▶ The exercise: All lines holding the string "pixels" are to be shown.

▶ Data provided:
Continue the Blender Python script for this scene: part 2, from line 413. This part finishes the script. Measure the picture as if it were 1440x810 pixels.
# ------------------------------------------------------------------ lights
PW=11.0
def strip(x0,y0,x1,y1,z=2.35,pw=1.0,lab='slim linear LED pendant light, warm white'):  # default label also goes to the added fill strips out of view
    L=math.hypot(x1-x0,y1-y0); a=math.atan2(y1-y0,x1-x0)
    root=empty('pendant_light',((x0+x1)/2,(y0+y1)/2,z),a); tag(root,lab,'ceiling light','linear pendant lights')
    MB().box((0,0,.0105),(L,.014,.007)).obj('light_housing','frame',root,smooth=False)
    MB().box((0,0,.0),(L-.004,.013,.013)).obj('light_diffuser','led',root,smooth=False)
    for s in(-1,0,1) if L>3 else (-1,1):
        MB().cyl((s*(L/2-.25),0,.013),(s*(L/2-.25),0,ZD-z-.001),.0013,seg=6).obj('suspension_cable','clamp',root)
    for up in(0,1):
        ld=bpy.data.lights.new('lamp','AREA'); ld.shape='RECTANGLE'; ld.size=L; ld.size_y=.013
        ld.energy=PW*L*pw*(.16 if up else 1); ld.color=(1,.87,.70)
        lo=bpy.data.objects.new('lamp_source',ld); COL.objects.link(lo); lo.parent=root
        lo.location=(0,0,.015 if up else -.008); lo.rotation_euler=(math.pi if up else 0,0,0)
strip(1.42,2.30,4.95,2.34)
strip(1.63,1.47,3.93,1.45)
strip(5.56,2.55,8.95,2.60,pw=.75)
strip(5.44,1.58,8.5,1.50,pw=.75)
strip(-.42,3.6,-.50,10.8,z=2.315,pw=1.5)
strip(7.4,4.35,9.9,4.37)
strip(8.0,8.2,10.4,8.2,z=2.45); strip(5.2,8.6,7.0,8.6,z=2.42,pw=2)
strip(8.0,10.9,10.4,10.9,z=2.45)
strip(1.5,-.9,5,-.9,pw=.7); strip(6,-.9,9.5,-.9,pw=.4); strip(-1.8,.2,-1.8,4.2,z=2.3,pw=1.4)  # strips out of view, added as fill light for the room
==
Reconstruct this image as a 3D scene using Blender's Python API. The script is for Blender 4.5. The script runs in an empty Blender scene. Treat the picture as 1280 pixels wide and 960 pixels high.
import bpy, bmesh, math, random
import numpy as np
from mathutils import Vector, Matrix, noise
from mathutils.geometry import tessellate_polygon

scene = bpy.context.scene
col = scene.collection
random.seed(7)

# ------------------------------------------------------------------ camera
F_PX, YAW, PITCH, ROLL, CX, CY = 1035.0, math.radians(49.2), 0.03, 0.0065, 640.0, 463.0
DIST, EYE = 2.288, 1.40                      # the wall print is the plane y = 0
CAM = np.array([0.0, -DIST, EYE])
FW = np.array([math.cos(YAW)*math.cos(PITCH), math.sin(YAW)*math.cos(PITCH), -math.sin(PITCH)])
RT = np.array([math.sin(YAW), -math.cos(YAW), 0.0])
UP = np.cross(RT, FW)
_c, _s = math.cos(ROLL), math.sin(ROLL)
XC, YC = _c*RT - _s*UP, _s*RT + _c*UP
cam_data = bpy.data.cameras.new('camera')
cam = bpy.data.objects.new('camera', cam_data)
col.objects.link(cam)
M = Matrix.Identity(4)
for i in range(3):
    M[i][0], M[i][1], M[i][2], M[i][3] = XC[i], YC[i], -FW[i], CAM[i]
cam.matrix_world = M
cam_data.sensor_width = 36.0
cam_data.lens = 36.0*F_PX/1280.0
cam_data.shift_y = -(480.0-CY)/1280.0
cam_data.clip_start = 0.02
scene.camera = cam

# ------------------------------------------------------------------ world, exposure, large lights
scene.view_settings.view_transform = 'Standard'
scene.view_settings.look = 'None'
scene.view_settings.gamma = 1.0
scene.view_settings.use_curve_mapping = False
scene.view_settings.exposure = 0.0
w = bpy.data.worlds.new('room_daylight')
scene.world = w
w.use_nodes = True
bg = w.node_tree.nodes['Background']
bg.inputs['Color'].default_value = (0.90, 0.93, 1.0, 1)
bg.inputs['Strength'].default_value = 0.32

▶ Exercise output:
Continue the Blender Python script for this scene: part 2, from line 413. This part finishes the script. Measure the picture as if it were 1440x810 pixels.
Reconstruct this image as a 3D scene using Blender's Python API. The script is for Blender 4.5. The script runs in an empty Blender scene. Treat the picture as 1280 pixels wide and 960 pixels high.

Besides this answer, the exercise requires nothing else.